August 15, 2002
The FASB Votes To Continue The Norm
By Brady Willett


The FASB wants stock options to appear in the footnotes quarterly rather than yearly.  At first, this would appear to be a small step in the right direction.  However, the FASB has voted no to expensing stock options and states that companies choosing to expense stock options will be able to choose from one of three transition methods.

FASB Statement: Companies can account for stock options using 3 different methods, some companies will expense options while others will not, and we will spend the next few years tweaking Statement 123 until we widdle away the unfavorable methodologies (or the 2 transition methods that companies bend the least).

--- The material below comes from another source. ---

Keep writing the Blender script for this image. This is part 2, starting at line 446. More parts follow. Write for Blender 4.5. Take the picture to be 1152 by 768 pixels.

Rather than pick the methodology that punishes corporate earnings the most, and allow companies to complain within their footnotes, the FASB has once again opened up the doors of complication.  To be sure, the worst possible outcome going into this month FASB’s meetings (for the investor not corporate America) was that the FASB would not take a stand. Not only has the FASB not taken a stand, they have actually backtracked after 7-years of effort. 

As for the FASB’s argument that stock options should not be singled out as an expense and that all the data is available in the footnotes anyways – this doesn’t wash.  Most stock option plans are ongoing (not your typical ‘one-time’ footnote entry), and a complete set of footnotes are not fully disclosed until weeks after companies report headline earnings results.

Quite frankly, the evidence continues to mount that the FASB is looking out for corporate America’s interests.